## Problem to work on
Please, without the pictures, retype exactly the lines from the start of the material through the line that holds "floor = struct(mb.build('floor', [WOOD, BLACKM], attr='plank'))".

## Data segment

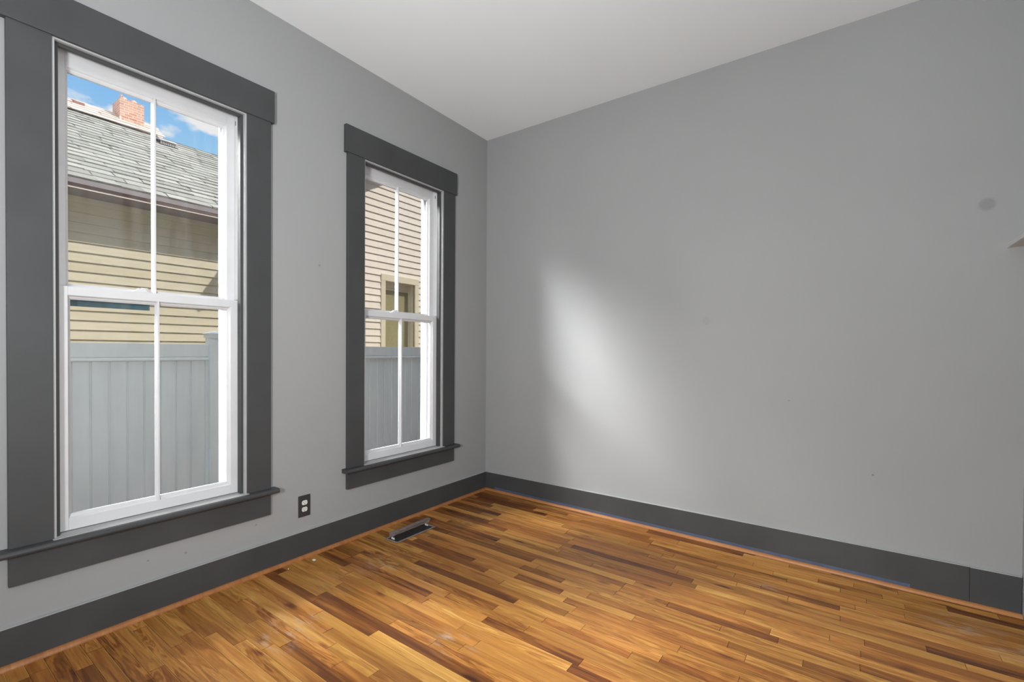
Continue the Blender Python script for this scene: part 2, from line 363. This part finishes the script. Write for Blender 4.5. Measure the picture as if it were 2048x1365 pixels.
# the house's own roof, whose edge shades the side yard
mb = MB(); mb.prism([(-0.5, 5.47), (5.0, 7.9), (5.0, 8.05), (-0.5, 5.62)], 'y', -9, 9); struct(mb.build('roof', EXTDARK))

# strip floor: planks run along x
mb = MB()
PW = 0.0528; y = -0.0; row = 0
def tone():
    r = random.random()
    if r < 0.17: return random.uniform(0.20, 0.36)
    if r < 0.62: return random.uniform(0.40, 0.58)
    return random.uniform(0.54, 0.72)
while y > FY:
    x0 = -random.uniform(0.0, 0.7); k = 0
    while x0 < RX:
        L_ = random.choice((random.uniform(0.22, 0.5), random.uniform(0.4, 0.95), random.uniform(0.6, 1.2)))
        a, b = max(x0, 0)+0.0008, min(x0+L_, RX)-0.0008
        if b-a > 0.02:
            t = (tone(), random.random(), random.random())
            g = random.uniform(0.0003, 0.0009)
            za = random.uniform(-0.0003, 0.0003)
            mb.quad([(a, y-PW+g, za), (b, y-PW+g, za), (b, y-g, za), (a, y-g, za)], t, 0)
            mb.quad([(a, y-g-0.0015, za+0.00015), (b, y-g-0.0015, za+0.00015), (b, y-g, za+0.00015), (a, y-g, za+0.00015)], (min(0.9, t[0]+0.24), t[1], 0.0), 0)   # paler strip along one long edge
            for (p, q) in (((a, y-PW+g), (b, y-PW+g)), ((b, y-PW+g), (b, y-g)), ((b, y-g), (a, y-g)), ((a, y-g), (a, y-PW+g))):
                mb.quad([(p[0], p[1], za), (q[0], q[1], za), (q[0], q[1], -0.004), (p[0], p[1], -0.004)], (t[0]*0.5, t[1], t[2]), 0)
        x0 += L_
    y -= PW; row += 1
mb.box(0, RX, FY, 0, -0.05, -0.0035, (0.02, 0.5, 0.5), 1)
fz = lambda x: 0.004-0.012*x                                # the old floor falls a little away from the windows
mb.v = [(a, b, c+fz(a)) for a, b, c in mb.v]
floor = struct(mb.build('floor', [WOOD, BLACKM], attr='plank'))

# baseboards: charcoal face, pale painted top edge
BH = 0.159
mb = MB(); mb.box(0, 0.019, FY, -0.019, -0.01, BH-0.002)
bl = struct(mb.build('baseboard_left', DARK))
mb = MB(); mb.box(0, 0.0195, FY, -0.019, BH-0.002, BH+0.001); lab(mb.build('top_edge', GREYTOP, bl), 'pale grey painted top edge')
XJ = 3.085
mb = MB(); mb.box(0, XJ-0.001, -0.019, 0, -0.05, BH-0.002)
bb = struct(mb.build('baseboard_back', DARK))
mb = MB(); mb.box(0, XJ, -0.0195, 0, BH-0.002, BH+0.001); lab(mb.build('top_edge', GREYTOP, bb), 'pale grey painted top edge')
mb = MB(); mb.box(0.12, 2.86, -0.0200, -0.0005, -0.04, 0.036); mb.v = [(a, b, c+fz(a)) for a, b, c in mb.v]; lab(mb.build('blue_strip', BLUE, bb), 'blue grey strip along the bottom')  # blue grey band along the foot of the back baseboard
mb = MB(); mb.box(XJ+0.001, RX-0.004, -0.0185, 0, -0.05, BH-0.004); mb.box(XJ+0.001, RX-0.004, -0.019, 0, BH-0.004, BH-0.0015, mi=1)
lab(mb.build('end_block', [DARK, GREYTOP], bb), 'short separate charcoal block at the right end')
def shoe(name, axis, a, b):
    r = 0.018; pr = [(0.0195, 0)] + [(0.0195+r*math.cos(t), r*math.sin(t)) for t in [i*PI/12 for i in range(7)]]
    mb = MB()
    if axis == 'y': mb.prism(pr, 'y', a, b, (0.6, 0.3, 0.2))
    else: mb.prism([(-p, q) for p, q in pr], 'x', a, b, (0.7, 0.4, 0.2))
    mb.v = [(p, q, c+fz(p)) for p, q, c in mb.v]
    return struct(mb.build(name, MOULD, attr='plank'))
shoe('trim_1', 'y', FY, -0.02); shoe('trim_2', 'x', 0.02, RX-0.002)

# ------------------------------------------------------------------ windows (double hung, two over two)
def window(name, c, i, latch_y, ap0):
    dz = zoff(i)
    root = struct(empty(name, (0, c, OZ0+dz)))
    Y = lambda a: c+a
    # casings
    for s in (-1, 1):
        mb = MB(); a, b = sorted((Y(s*0.3690), Y(s*0.4935))); mb.box(0, 0.022, a, b, 0.455+dz, 2.446+dz)
        lab(mb.build('side_casing', DARK, root, 0.0015), 'charcoal side casing')
    mb = MB(); mb.box(0, 0.028, Y(-0.5115), Y(0.5105), 2.444+dz, 2.616+dz); lab(mb.build('header', DARK, root, 0.002), 'charcoal header board')
    mb = MB()
    nose = [(-0.035, 0.430), (0.050, 0.430)] + [(0.050+0.0125*math.sin(t), 0.4425-0.0125*math.cos(t)) for t in [k*PI/8 for k in range(1, 8)]] + [(0.050, 0.455), (-0.035, 0.455)]
    nose = [(p, q+dz) for p, q in nose]
    mb.prism(nose, 'y', Y(-0.368), Y(0.368))
    nose2 = [(p if p > 0 else 0.0005, q) for p, q in nose]
    mb.prism(nose2, 'y', Y(-0.522), Y(-0.368)); mb.prism(nose2, 'y', Y(0.368), Y(0.522))
    lab(mb.build('stool', DARK, root), 'charcoal rounded window stool')
    mb = MB(); mb.box(-0.08, 0.036, Y(-0.3735), Y(0.3735), 0.4545+dz, 0.4570+dz); lab(mb.build('sill_top', GREYTOP, root), 'pale grey painted top of the stool')
    mb = MB(); mb.box(0, 0.020, Y(-0.4935), Y(0.4935), ap0, 0.4305+dz); lab(mb.build('apron', DARK, root, 0.0015), 'charcoal apron board')
    # jamb lining
    mb = MB()
    for s in (-1, 1):
        a, b = sorted((Y(s*0.360), Y(s*0.3735))); mb.box(-0.148, 0.014, a, b, 0.44+dz, 2.4655+dz)
    mb.box(-0.148, -0.002, Y(-0.360), Y(0.360), 2.455+dz, 2.4655+dz); mb.box(-0.002, 0.014, Y(-0.360), Y(0.360), 2.4365+dz, 2.4655+dz)
    lab(mb.build('jamb', GREYTOP, root), 'pale grey jamb lining')
    mb = MB()
    for s in (-1, 1):
        a, b = sorted((Y(s*0.346), Y(s*0.3605))); mb.box(-0.036, -0.004, a, b, 0.457+dz, 2.455+dz)
    mb.box(-0.022, -0.003, Y(-0.346), Y(0.346), 2.4235+dz, 2.4555+dz)
    lab(mb.build('stop_bead', DARK, root, 0.002), 'charcoal stop bead')
    mb = MB()                                                # white parting bead and track beside the upper sash
    for s in (-1, 1):
        a, b = sorted((Y(s*0.349), Y(s*0.3605))); mb.box(-0.148, -0.0375, a, b, 1.475+dz, 2.455+dz)
        a, b = sorted((Y(s*0.356), Y(s*0.3605))); mb.box(-0.148, -0.0375, a, b, 0.457+dz, 1.475+dz)
    mb.box(-0.08, -0.037, Y(-0.349), Y(0.349), 2.449+dz, 2.4555+dz)
    lab(mb.build('parting_bead', WHITE, root, 0.001), 'white parting bead')
    # sashes
    def sash(nm, xf, z0, z1, rb, rt_, hw):
        """xf: room-side face; rails rb (bottom) and rt_ (top); stile 0.045; muntin in the middle"""
        d = 0.034; st = 0.0385; mb = MB()
        for s in (-1, 1):
            a, b = sorted((Y(s*(hw-st)), Y(s*hw))); mb.box(xf-d, xf, a, b, z0, z1)
        mb.box(xf-d, xf, Y(-hw+st), Y(hw-st), z0, z0+rb); mb.box(xf-d, xf, Y(-hw+st), Y(hw-st), z1-rt_, z1)
        o = mb.build(nm, WHITE, root, 0.0012)
        lab(o, 'white painted sash frame')
        m2 = MB(); mu = 0.0045
        m2.prism([(xf-d+0.006, Y(-mu-0.003)), (xf-d+0.006, Y(mu+0.003)), (xf-0.012, Y(mu+0.003)), (xf-0.001, Y(mu*0.75)), (xf-0.001, Y(-mu*0.75)), (xf-0.012, Y(-mu-0.003))], 'z', z0+rb, z1-rt_)
        m2.build('muntin', WHITE, o)
        m3 = MB(); bw = 0.009                                # glazing bead round each light
        for (a, b) in ((Y(-hw+st), Y(-mu-0.003)), (Y(mu+0.003), Y(hw-st))):
            za, zb = z0+rb, z1-rt_
            xa, xb = xf-d+0.004, xf-0.010
            xm_ = xf-d/2-0.002; mun = lambda q: abs(q-c) < 0.03
            for (q, sg) in ((a, 1), (b, -1)):
                if mun(q): m3.box(xa+0.006, xm_, *sorted((q, q+sg*0.0015)), za, zb)
                else: m3.prism([(xa, q), (xb+0.009, q), (xb, q+sg*0.004), (xm_, q+sg*0.011), (xa, q+sg*0.011)], 'z', za, zb)
            for (q, sg) in ((za, 1), (zb, -1)):
                m3.prism([(xa, q), (xb+0.009, q), (xb, q+sg*0.005), (xb-0.002, q+sg*0.009), (xm_, q+sg*0.016), (xa, q+sg*0.016)], 'y', a, b)
        m3.build('glazing_bead', WHITE, o)
        for (a, b) in ((Y(-hw+st), Y(-mu)), (Y(mu), Y(hw-st))):
            m4 = MB(); xg = xf-0.022
            m4.box(xg-0.0015, xg+0.0015, a+0.002, b-0.002, z0+rb+0.002, z1-rt_-0.002)
            m4.build('pane', GLASS, o)
        return o
    us = sash('upper_sash', -0.079, 1.437+dz, 2.449+dz, 0.034, 0.061, 0.350)
    ls = sash('lower_sash', -0.040, 0.460+dz, 1.471+dz, 0.047, 0.037, 0.352)
    if i == 1:
        mb = MB(); mb.box(-0.125, -0.1135, Y(-0.30), Y(-0.012), 1.395, 1.437)  # plain dark teal strip behind the left half of the meeting rail
        lab(mb.build('teal_strip', TEAL, us), 'dark teal strip under the meeting rail')
    # sash lock on the meeting rail
    mb = MB(); zt = 1.4715+dz
    ly = latch_y
    mb.prism([(ly-0.042, zt), (ly+0.030, zt), (ly+0.018, zt+0.008), (ly+0.010, zt+0.017), (ly-0.012, zt+0.019), (ly-0.024, zt+0.009)], 'x', -0.068, -0.050)
    mb.box(-0.062, -0.056, ly-0.004, ly+0.022, zt+0.016, zt+0.022)
    lab(mb.build('sash_lock', WHITE, ls, 0.002), 'white painted sash lock')
    for s in (-1, 1):                                        # sash pulleys high in the jamb
        mb = MB(); a, b = sorted((Y(s*0.345), Y(s*0.3495)))
        mb.box(-0.062, -0.044, a, b, 2.375+dz, 2.425+dz); mb.box(-0.056, -0.050, a-0.001 if s > 0 else a, b if s > 0 else b+0.001, 2.39+dz, 2.412+dz, mi=1)
        mb.build('pulley', [WHITE, SLOT], root, 0.001)
    # storm frame and sill outside
    mb = MB()
    for s in (-1, 1):
        a, b = sorted((Y(s*0.311), Y(s*0.3735))); mb.box(-0.175, -0.1485, a, b, 0.44+dz, 2.466+dz)
    mb.box(-0.175, -0.1485, Y(-0.311), Y(0.311), 2.398+dz, 2.466+dz); mb.box(-0.175, -0.1485, Y(-0.311), Y(0.311), 0.44+dz, 0.492+dz)
    lab(mb.build('storm_frame', EXTW, root, 0.003), 'white outer storm frame')
    mb = MB(); mb.box(-0.23, -0.08, Y(-0.373), Y(0.373), 0.405+dz, 0.440+dz); mb.build('outer_sill', EXTW, root)
    return root
window('window_1', W1C, 1, -2.452, 0.310)
window('window_2', W2C, 2, -0.973, 0.331)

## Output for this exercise
Continue the Blender Python script for this scene: part 2, from line 363. This part finishes the script. Write for Blender 4.5. Measure the picture as if it were 2048x1365 pixels.
# the house's own roof, whose edge shades the side yard
mb = MB(); mb.prism([(-0.5, 5.47), (5.0, 7.9), (5.0, 8.05), (-0.5, 5.62)], 'y', -9, 9); struct(mb.build('roof', EXTDARK))

# strip floor: planks run along x
mb = MB()
PW = 0.0528; y = -0.0; row = 0
def tone():
    r = random.random()
    if r < 0.17: return random.uniform(0.20, 0.36)
    if r < 0.62: return random.uniform(0.40, 0.58)
    return random.uniform(0.54, 0.72)
while y > FY:
    x0 = -random.uniform(0.0, 0.7); k = 0
    while x0 < RX:
        L_ = random.choice((random.uniform(0.22, 0.5), random.uniform(0.4, 0.95), random.uniform(0.6, 1.2)))
        a, b = max(x0, 0)+0.0008, min(x0+L_, RX)-0.0008
        if b-a > 0.02:
            t = (tone(), random.random(), random.random())
            g = random.uniform(0.0003, 0.0009)
            za = random.uniform(-0.0003, 0.0003)
            mb.quad([(a, y-PW+g, za), (b, y-PW+g, za), (b, y-g, za), (a, y-g, za)], t, 0)
            mb.quad([(a, y-g-0.0015, za+0.00015), (b, y-g-0.0015, za+0.00015), (b, y-g, za+0.00015), (a, y-g, za+0.00015)], (min(0.9, t[0]+0.24), t[1], 0.0), 0)   # paler strip along one long edge
            for (p, q) in (((a, y-PW+g), (b, y-PW+g)), ((b, y-PW+g), (b, y-g)), ((b, y-g), (a, y-g)), ((a, y-g), (a, y-PW+g))):
                mb.quad([(p[0], p[1], za), (q[0], q[1], za), (q[0], q[1], -0.004), (p[0], p[1], -0.004)], (t[0]*0.5, t[1], t[2]), 0)
        x0 += L_
    y -= PW; row += 1
mb.box(0, RX, FY, 0, -0.05, -0.0035, (0.02, 0.5, 0.5), 1)
fz = lambda x: 0.004-0.012*x                                # the old floor falls a little away from the windows
mb.v = [(a, b, c+fz(a)) for a, b, c in mb.v]
floor = struct(mb.build('floor', [WOOD, BLACKM], attr='plank'))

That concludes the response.